Apparently, Hillary Clinton thinks of Eleanor Roosevelt as her role model, even going so far as to hold imaginary conversations with her. Allida Black, an Eleanor Roosevelt biographer, is one of Clinton’s biggest boosters. Yet it’s hard to think of any Democrats these days who go more against the legacy of the Roosevelts than the Clintons. The Roosevelts were patricians who looked to public service as a way to help their fellow citizens, especially the poor and the figurative “little man.” The Clintons come from humble origins, but seem to view public service as a way to accrue money and power. Their net worth has skyrocketed since 2001 as they’ve raked in obscene consulting and speaking fees. Many point to other Democrats’ corporate ties in order to excuse the Clintons. It should be emphasized, though, that corporations and affiliated individuals aren’t just donating to their campaigns; with the Clintons, they’re donating directly to their personal bank accounts. Or, more accurately, to the Clintons’ shell company in Delaware in order to avoid pesky things like taxes. FDR famously welcomed their hatred. The Clintons welcome their checks.

Now, needless to say, Roosevelt, Truman and Johnson made many inexcusable choices which should not be swept under the rug, but that’s exactly the point. The Democratic Party should strive to emulate the best of what we’ve accomplished and look to history to avoid future errors. We can be so much more than “not the Republicans.” We can offer substantive solutions to the country’s problems.
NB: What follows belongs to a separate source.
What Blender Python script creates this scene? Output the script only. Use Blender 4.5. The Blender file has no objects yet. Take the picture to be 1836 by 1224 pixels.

People say that believing Bernie Sanders could be an effective president is a leap of faith. To me, the real leap of faith is believing that Hillary Clinton should be given the benefit of the doubt after over two decades of disastrous decisionmaking. All the Clinton policies I’ve outlined above are not evidence of political acumen and compromise; they were complete capitulations to the Republicans. For that reason, I specifically avoided mentioning Don’t Ask Don’t Tell or the 1994 crime bill, each of which were deals with positive and strongly negative elements (I still come down against both). To be sure, neither Bill nor Hillary Clinton is “a progressive who gets things done.”

And yet, after all this, I’m still a loyal Democrat. I believe that the continuum of my party’s history is bigger than any couple of bad politicians. I would vote for Hillary Clinton in November anyway, but the stakes have just been raised by the GOP’s elevation of Donald Trump to the presidential stage. The sad fact is that each presumptive nominee got their favored opponent. Trump wants to run against a corrupt establishment figure; Hillary Clinton is that par excellence. Clinton wants to run against a Republican so unappealing that she can spend all her time on the attack instead of defending her weak record; Trump’s con artistry, racism and demagoguery are appalling and so extensively well-documented that he must overwhelm opposition researchers.

I strongly believe in the idea of a popular front: the unity of the left, center and a few principled conservatives to defeat fascism. I don’t think much good will come out of a second Clinton presidency. But I know it won’t be the existential catastrophe that a Trump presidency would entail. When the history books are written, our country’s choices in the election thus far will be condemned. Our task right now is just to make sure that, in the future, we still have history books and elections.